La lezione modernista di un grande maestro dell'Ottocento
Con molto anticipo, anche Francesco De Sanctis vedeva nel mezzo il messaggio. La sua lettura della Francesca da Rimini di Dante è un saggio di sublime misofilia che le femministe radicali dovrebbero studiare
Leggendo Dante e la critica dantesca nella famosa quiete della campagna, perché “Roma mi fe’ / rifecemi Maremma”, mi sono imbattuto in un campione di modernismo della metà di due secoli fa, l’Ottocento, e si chiama Francesco De Sanctis. De Sanctis è uno di quei giganti che i nani ritengono superato, lo bollano di critica romantica, idealistica, lo inquadrano e ne fanno un professore dei professori di liceo, passando oltre. Non siamo ancora arrivati alla sostituzione del monumento, alla cancellazione della perentoria solenne rilevanza del suo genio letterario e estetico, perché un po’ di pudore ha sconsigliato manovre troppo brusche, ma con le tecniche incrociate dell’oblio, della consegna al passatismo, si realizza il progetto di ogni innovazione bigotta: spacciare per novità le cose già dette.
Marshall McLuhan diceva che il mezzo è il messaggio e i tipi alla Freccero ne hanno fatto il campione della semiologia contemporanea, la chiave del loro lavoro e successo linguistico di decrittatori e decostruttori della cultura alta con l’aiuto della bassa (lavoro terminato con la campagna no vax indirizzata alla denuncia del grande reset).

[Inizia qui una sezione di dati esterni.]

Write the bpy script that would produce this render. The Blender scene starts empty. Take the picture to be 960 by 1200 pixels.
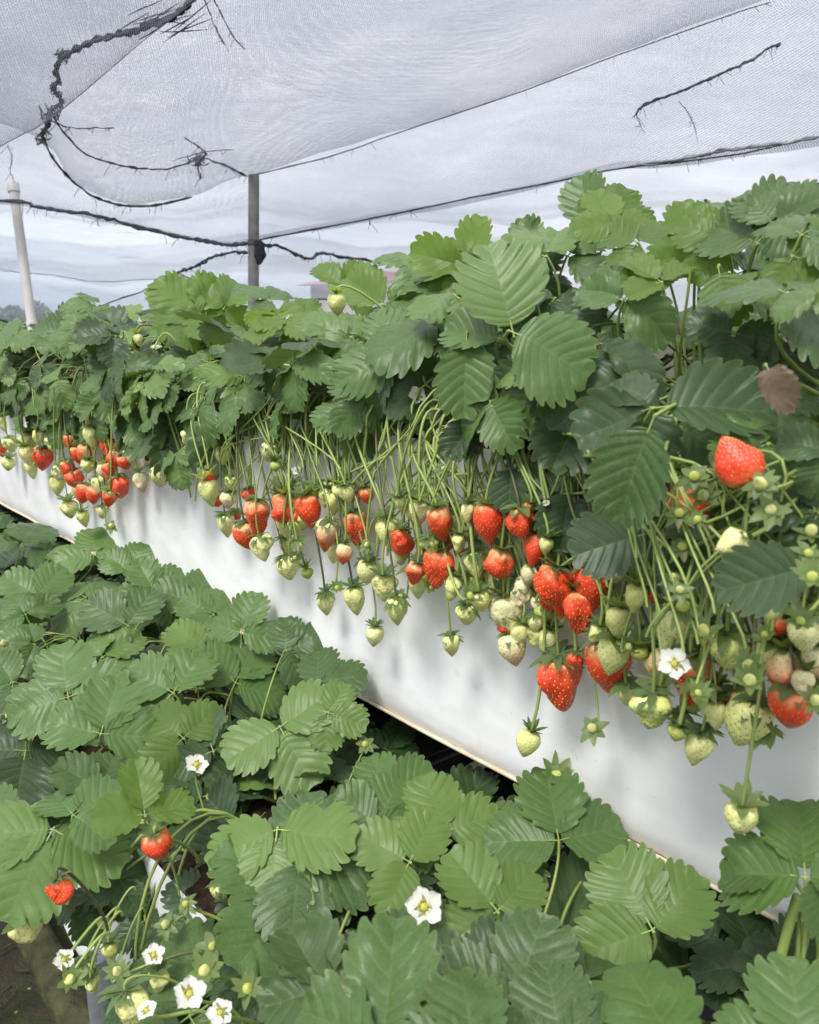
import bpy, bmesh, math, random
import numpy as np
from mathutils import Vector, Matrix, noise, Quaternion
R = math.radians
rnd = random.Random(11)
scene = bpy.context.scene
COL = scene.collection

# ---------------------------------------------------------------- camera
F = 960.0; CX, CY = 480.0, 600.0
PITCH = math.atan(225 / F)
cp, sp = math.cos(PITCH), math.sin(PITCH)
FWD = Vector((0, cp, -sp)); UPV = Vector((0, sp, cp)); RGT = Vector((1, 0, 0))
cam = bpy.data.cameras.new('camera')
camo = bpy.data.objects.new('camera', cam); COL.objects.link(camo)
cam.sensor_fit = 'HORIZONTAL'; cam.sensor_width = 36; cam.lens = 36.0
cam.clip_start = .02; cam.clip_end = 3000
camo.location = (0, 0, 0); camo.rotation_euler = (R(90) - PITCH, 0, 0)
cam.dof.use_dof = True; cam.dof.focus_distance = .85; cam.dof.aperture_fstop = 20
scene.camera = camo

# ---------------------------------------------------------------- sky, sun, exposure
SUN_EL, SUN_AZ = R(56), R(215)          # azimuth clockwise from +Y: behind the camera, a little to the left
w = bpy.data.worlds.new('World'); scene.world = w; w.use_nodes = True
nt = w.node_tree; nt.nodes.clear()
def N(nt, t, **k):
    n = nt.nodes.new(t)
    for a, b in k.items():
        if a in n.inputs: n.inputs[a].default_value = b
        else: setattr(n, a, b)
    return n
sky = N(nt, 'ShaderNodeTexSky', sky_type='NISHITA', sun_disc=False, sun_elevation=SUN_EL, sun_rotation=SUN_AZ)
bg1 = N(nt, 'ShaderNodeBackground', Strength=.09); nt.links.new(sky.outputs[0], bg1.inputs[0])
tc = N(nt, 'ShaderNodeTexCoord'); sep = N(nt, 'ShaderNodeSeparateXYZ'); nt.links.new(tc.outputs['Generated'], sep.inputs[0])
mp = N(nt, 'ShaderNodeMapping'); mp.inputs['Scale'].default_value = (1.6, 1.6, 3.6); nt.links.new(tc.outputs['Generated'], mp.inputs[0])
cn = N(nt, 'ShaderNodeTexNoise', Scale=1.7, Detail=7.0, Roughness=.55); nt.links.new(mp.outputs[0], cn.inputs[0])
cr = N(nt, 'ShaderNodeValToRGB'); nt.links.new(cn.outputs[0], cr.inputs[0])
cr.color_ramp.elements[0].position = .33; cr.color_ramp.elements[0].color = (.50, .52, .58, 1)
cr.color_ramp.elements[1].position = .68; cr.color_ramp.elements[1].color = (.99, .98, .985, 1)
el = N(nt, 'ShaderNodeMapRange'); nt.links.new(sep.outputs[2], el.inputs[0])
el.inputs[1].default_value = 0; el.inputs[2].default_value = .9; el.inputs[3].default_value = 1.16; el.inputs[4].default_value = 1.85
lb = N(nt, 'ShaderNodeMapRange'); nt.links.new(sep.outputs[0], lb.inputs[0]); lb.inputs[1].default_value = .05; lb.inputs[2].default_value = -.45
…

McLuhan era intelligente e ha aiutato a capire che i significati sono condizionati all’estremo dai vettori di significazione, ragion per cui una scenetta di Barbara D’Urso, nella dialettica di alto e basso, vale a comprendere il tempo come e forse più dell’intera bibliografia di Virginia Woolf. L’esagerazione viene dal fatto che s’ignora o si nasconde come il vecchio e baffuto ministro dell’Istruzione pubblica nel Regno, critico e filosofo da Morra Irpina, aveva già scritto e definito, prima di televisione e social, fissando l’occhio esclusivamente verso l’alto ma procurando di vedere l’oggetto poetico e non l’occhio stesso (lo scrittore a scomparsa della dottrina di Flaubert) il fatto che l’idea, il concetto, la struttura allegorica in un racconto poetico non contano, perché è poesia quando l’idea o concetto o messaggio è disvelata e nascosta dall’immagine, dall’espressione, dalla rappresentazione, solo lì trionfa il mezzo. Perché per lui appunto, e con molto anticipo, il mezzo era il messaggio.
Un altro grande assunto dai modernisti militanti come campione di cinismo letterario fu Vladimir Nabokov, eccellente nemico di ogni messaggio e di ogni concettualizzazione e mitico combattente per il mezzo artistico che sopravanza e abolisce nell’espressione, superandoli, i significati. Ma anche qui tutto era stato detto. Quando De Sanctis spiega o legge Francesca da Rimini, nel canto V dell’Inferno, quel che gli interessa è, in un saggio di sublime misofilia che le femministe radicali dovrebbero studiare prima di ogni ricerca sul gender, il ritratto di una donna viva e vera che colloca Madame Bovary, con le sue passioni tremanti, nel pieno di un giorno indefinito del 1300 (XIV secolo). E lo scritto mirabile, in cui è una distinzione tra la il riso e la bocca che ride di sovrana pregnanza, è dell’epoca in cui Gustave Flaubert stava appunto definendo, nello stile poetico assoluto e nell’oggettivismo senza partecipazione dell’io scrivente (dateci le lacrime delle cose e risparmiateci le vostre, altro flaubertismo desanctisiano), la famosa e immortale storia di un’adultera. Rassicuriamoci dunque, anche il 2022 sarà un anno di modernismo nel segno dell’antico liceale. Niente di nuovo sotto il sole. E molti auguri.